In a more recent article in the HBR, Edelman’s Stefan Stern outlines the top Do’s and Don’ts for successful co-creation.


  1. DO forget everything you know about recruiting people for research. Traditional research looks for the typical user and avoids extreme users, those professionally involved with the category, or in product design.  These are your prime co-creators; the designers, the professionals, the bloggers, the rejecters, the extreme users, and the hackers
  2. DO have an an open mind on who you bring into co-creation team. Diversity drives creativity.

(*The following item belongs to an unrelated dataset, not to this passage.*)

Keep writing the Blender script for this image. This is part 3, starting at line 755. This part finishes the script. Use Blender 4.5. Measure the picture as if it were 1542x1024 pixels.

  3. DO create a community, co-creation is a process and works best when there is a sense of community among co-creators
  4. DO meet face to face – even if your co-creation team is online, do get the team together at least once a year at a co-creation summit
  5. DO look beyond the ideas – the art of co-creation is in looking for the big themes that underpin individual ideas
  6. DO get your top people involved in the co-creation team workshops
  7. DO co-create for someone – have a target user in mind, and focus on co-creating for them
  8. DO prototype – prototype, prototype, prototype; make your ideas real with prototypes


  1. DON’T run a “make us an ad” campaign – it isn’t co-creation, and will almost inevitably be won by advertising professionals doing a bit of moonlighting.
  2. DON’T make your team to big too fast
  3. DON’T underestimate the work required in keeping an online team energised
  4. DON’T present co-created ideas to your design team as a fait accompli. Nothing will alienate the team faster. Get them involved in the co-creation process. Get them to think of co-creation as a way to get better briefs and new places to explore.
  5. DON’T criticise stupid-sounding ideas. They’re often attempts to solve an intelligently-defined problem.